Smaller, broader, and back-ended from here

OUTLOOK: January got the year off to a strong start with tech and US leadership continuing and China lagging. The S&P 500 crowned its rebound with a first new all-time-high in two years. January’s 1.6% return was above the long term average 1.3% and annualises at over 20%. The twin bull market pillars are in place. Of lower inflation and coming rate cuts. And an economic soft landing and reaccelerating earnings. Whilst new highs typically beget new highs. February will be driven by remaining big tech earnings, potential sub-3% US inflation, and heavy political calendar. We see a positive year but with smaller, broader, and more back-ended returns.
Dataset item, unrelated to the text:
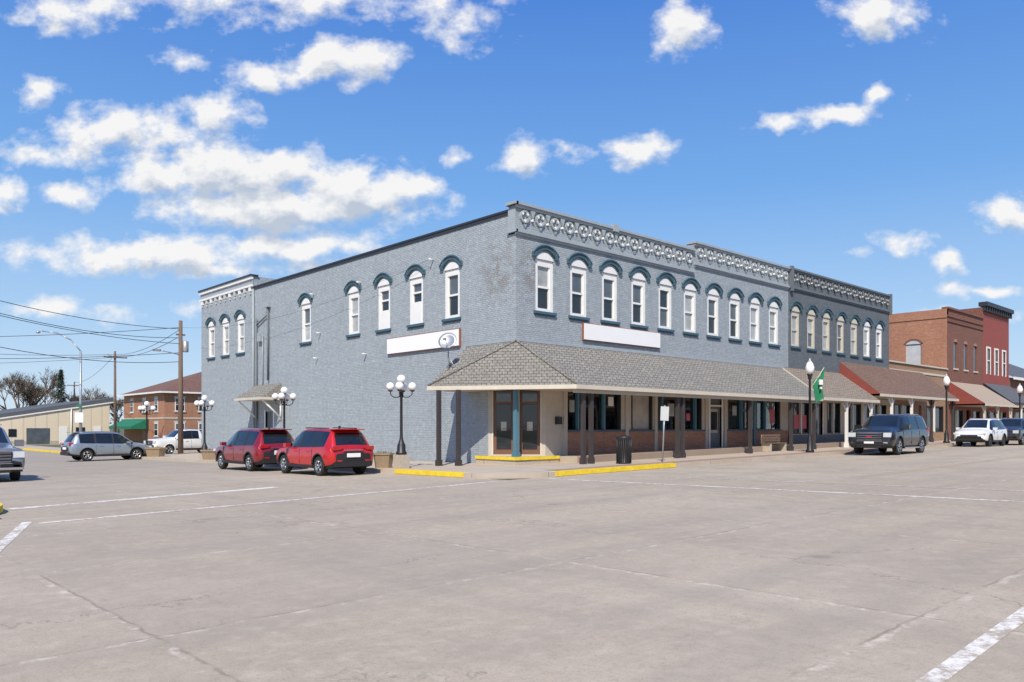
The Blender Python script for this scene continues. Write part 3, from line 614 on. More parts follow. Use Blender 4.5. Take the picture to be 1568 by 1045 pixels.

JANUARY: Leadership fell back in line with that seen over 2023, with Japan and US strength, and Chinese weakness. Alongside communications and IT momentum and real estate lagging. Sentiment improved, but not across the board. The VIX is near lows but fund outflows have continued and retail sentiment is only average. 10-year bond yields inched up as central banks pushed back against aggressive rate cut expectations. This benefited the US dollar, with the JPY and SEK leading weakness. Oil surged on rising Red sea tensions and late-month China stimulus measures. Bitcoin round-tripped after the spot ETF approval, digesting big 2023 gains.

FEBRUARY: Earnings, inflation, and politics are the key monthly drivers (see table). It’s typically the third best performance month of the year, with a median 1.3% return. The tech-led market rally will be tested by earnings season, book-ended by Apple (AAPL) and Nvidia (NVDA), with Magnificent-7 concentration at records. The most important number in markets, US inflation, may dip below 3% for the first time and reinforce coming interest rate cuts. The politics-heavy 2024 rolls into the US Democratic primary kick-off and Indonesia’s election. China’s long new year holiday starts the Year of the Dragon as authorities prepare bigger and broader stimulus.

All data, figures & charts are valid as of 31/01/2024.